» **DESCRIPTION OF THE TASK**
Reproduce the data exactly.

» **AVAILABLE DATA**
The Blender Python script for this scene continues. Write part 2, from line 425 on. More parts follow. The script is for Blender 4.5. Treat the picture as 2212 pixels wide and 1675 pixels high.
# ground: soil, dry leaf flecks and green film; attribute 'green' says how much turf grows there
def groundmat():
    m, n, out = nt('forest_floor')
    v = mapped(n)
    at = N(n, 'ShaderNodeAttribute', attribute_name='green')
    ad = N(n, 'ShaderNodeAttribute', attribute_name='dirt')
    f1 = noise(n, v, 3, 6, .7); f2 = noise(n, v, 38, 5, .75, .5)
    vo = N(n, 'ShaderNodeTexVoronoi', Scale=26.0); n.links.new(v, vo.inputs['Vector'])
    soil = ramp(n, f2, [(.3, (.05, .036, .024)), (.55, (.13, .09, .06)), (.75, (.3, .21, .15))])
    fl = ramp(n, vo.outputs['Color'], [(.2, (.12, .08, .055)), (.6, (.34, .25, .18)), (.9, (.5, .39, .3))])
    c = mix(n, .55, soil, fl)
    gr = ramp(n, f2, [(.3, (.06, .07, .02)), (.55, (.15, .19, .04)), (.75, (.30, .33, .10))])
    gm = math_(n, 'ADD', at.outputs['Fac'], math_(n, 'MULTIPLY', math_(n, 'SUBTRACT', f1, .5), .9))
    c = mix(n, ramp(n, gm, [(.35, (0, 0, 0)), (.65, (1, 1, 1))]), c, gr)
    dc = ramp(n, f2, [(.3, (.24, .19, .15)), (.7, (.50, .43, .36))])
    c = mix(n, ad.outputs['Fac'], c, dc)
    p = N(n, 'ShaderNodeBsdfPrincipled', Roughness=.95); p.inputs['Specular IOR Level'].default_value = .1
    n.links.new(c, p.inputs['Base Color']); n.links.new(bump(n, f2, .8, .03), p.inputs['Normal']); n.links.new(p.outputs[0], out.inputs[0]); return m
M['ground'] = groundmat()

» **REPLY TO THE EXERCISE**
The Blender Python script for this scene continues. Write part 2, from line 425 on. More parts follow. The script is for Blender 4.5. Treat the picture as 2212 pixels wide and 1675 pixels high.
# ground: soil, dry leaf flecks and green film; attribute 'green' says how much turf grows there
def groundmat():
    m, n, out = nt('forest_floor')
    v = mapped(n)
    at = N(n, 'ShaderNodeAttribute', attribute_name='green')
    ad = N(n, 'ShaderNodeAttribute', attribute_name='dirt')
    f1 = noise(n, v, 3, 6, .7); f2 = noise(n, v, 38, 5, .75, .5)
    vo = N(n, 'ShaderNodeTexVoronoi', Scale=26.0); n.links.new(v, vo.inputs['Vector'])
    soil = ramp(n, f2, [(.3, (.05, .036, .024)), (.55, (.13, .09, .06)), (.75, (.3, .21, .15))])
    fl = ramp(n, vo.outputs['Color'], [(.2, (.12, .08, .055)), (.6, (.34, .25, .18)), (.9, (.5, .39, .3))])
    c = mix(n, .55, soil, fl)
    gr = ramp(n, f2, [(.3, (.06, .07, .02)), (.55, (.15, .19, .04)), (.75, (.30, .33, .10))])
    gm = math_(n, 'ADD', at.outputs['Fac'], math_(n, 'MULTIPLY', math_(n, 'SUBTRACT', f1, .5), .9))
    c = mix(n, ramp(n, gm, [(.35, (0, 0, 0)), (.65, (1, 1, 1))]), c, gr)
    dc = ramp(n, f2, [(.3, (.24, .19, .15)), (.7, (.50, .43, .36))])
    c = mix(n, ad.outputs['Fac'], c, dc)
    p = N(n, 'ShaderNodeBsdfPrincipled', Roughness=.95); p.inputs['Specular IOR Level'].default_value = .1
    n.links.new(c, p.inputs['Base Color']); n.links.new(bump(n, f2, .8, .03), p.inputs['Normal']); n.links.new(p.outputs[0], out.inputs[0]); return m
M['ground'] = groundmat()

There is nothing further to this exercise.